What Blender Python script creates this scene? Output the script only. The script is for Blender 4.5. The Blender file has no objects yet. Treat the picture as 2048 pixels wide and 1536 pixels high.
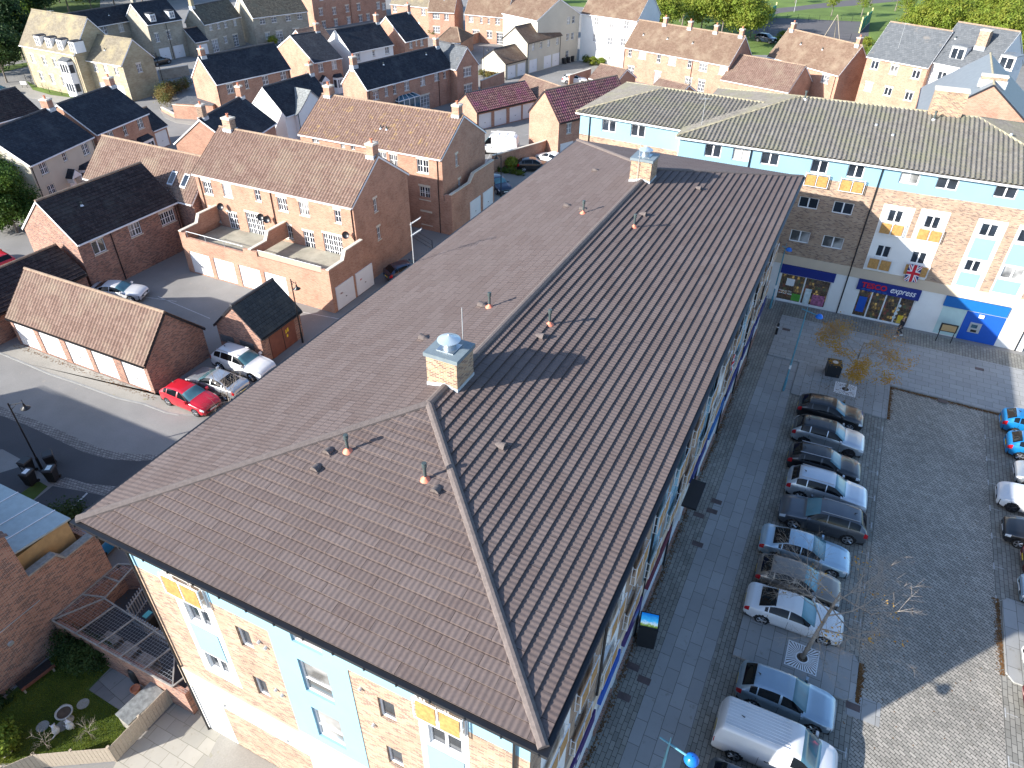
import bpy, math, random
from mathutils import Vector, Matrix
R_ = math.radians
random.seed(7)
# ------------------------------------------------------------ camera, sky, sun, exposure
SC = bpy.context.scene
COL = SC.collection
CAM = Vector((20.16, -8.52, 30.6))
FPX = 1431.19
YAW, PITCH, ROLL = R_(-25.6525), R_(36.4628), R_(0.774)
FW = Vector((math.sin(YAW)*math.cos(PITCH), math.cos(YAW)*math.cos(PITCH), -math.sin(PITCH)))
_rt = Vector((math.cos(YAW), -math.sin(YAW), 0)); _up = _rt.cross(FW)
RT = _rt*math.cos(ROLL) + _up*math.sin(ROLL)
UP = -_rt*math.sin(ROLL) + _up*math.cos(ROLL)
cd = bpy.data.cameras.new('camera'); cam = bpy.data.objects.new('camera', cd); COL.objects.link(cam)
cd.sensor_width = 36; cd.lens = 36*FPX/2048; cd.clip_start = .1; cd.clip_end = 3000
M = Matrix.Identity(4)
for i in range(3):
    M[i][0] = RT[i]; M[i][1] = UP[i]; M[i][2] = -FW[i]; M[i][3] = CAM[i]
cam.matrix_world = M
SC.camera = cam
SUN_AZ, SUN_EL = R_(51.3), R_(24.0)     # direction in which shadows fall, from +x
w = bpy.data.worlds.new('World'); SC.world = w; w.use_nodes = True
nt = w.node_tree
sky = nt.nodes.new('ShaderNodeTexSky'); sky.sky_type = 'NISHITA'; sky.sun_disc = False
sky.sun_elevation = SUN_EL
tosun = Vector((-math.cos(SUN_AZ)*math.cos(SUN_EL), -math.sin(SUN_AZ)*math.cos(SUN_EL), math.sin(SUN_EL)))
sky.sun_rotation = math.atan2(tosun.x, tosun.y)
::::
> [Given instruction]
Every line of the data should be copied as it stands, without the images.

> [Answer to this exercise]
What Blender Python script creates this scene? Output the script only. The script is for Blender 4.5. The Blender file has no objects yet. Treat the picture as 2048 pixels wide and 1536 pixels high.
import bpy, math, random
from mathutils import Vector, Matrix
R_ = math.radians
random.seed(7)
# ------------------------------------------------------------ camera, sky, sun, exposure
SC = bpy.context.scene
COL = SC.collection
CAM = Vector((20.16, -8.52, 30.6))
FPX = 1431.19
YAW, PITCH, ROLL = R_(-25.6525), R_(36.4628), R_(0.774)
FW = Vector((math.sin(YAW)*math.cos(PITCH), math.cos(YAW)*math.cos(PITCH), -math.sin(PITCH)))
_rt = Vector((math.cos(YAW), -math.sin(YAW), 0)); _up = _rt.cross(FW)
RT = _rt*math.cos(ROLL) + _up*math.sin(ROLL)
UP = -_rt*math.sin(ROLL) + _up*math.cos(ROLL)
cd = bpy.data.cameras.new('camera'); cam = bpy.data.objects.new('camera', cd); COL.objects.link(cam)
cd.sensor_width = 36; cd.lens = 36*FPX/2048; cd.clip_start = .1; cd.clip_end = 3000
M = Matrix.Identity(4)
for i in range(3):
    M[i][0] = RT[i]; M[i][1] = UP[i]; M[i][2] = -FW[i]; M[i][3] = CAM[i]
cam.matrix_world = M
SC.camera = cam
SUN_AZ, SUN_EL = R_(51.3), R_(24.0)     # direction in which shadows fall, from +x
w = bpy.data.worlds.new('World'); SC.world = w; w.use_nodes = True
nt = w.node_tree
sky = nt.nodes.new('ShaderNodeTexSky'); sky.sky_type = 'NISHITA'; sky.sun_disc = False
sky.sun_elevation = SUN_EL
tosun = Vector((-math.cos(SUN_AZ)*math.cos(SUN_EL), -math.sin(SUN_AZ)*math.cos(SUN_EL), math.sin(SUN_EL)))
sky.sun_rotation = math.atan2(tosun.x, tosun.y)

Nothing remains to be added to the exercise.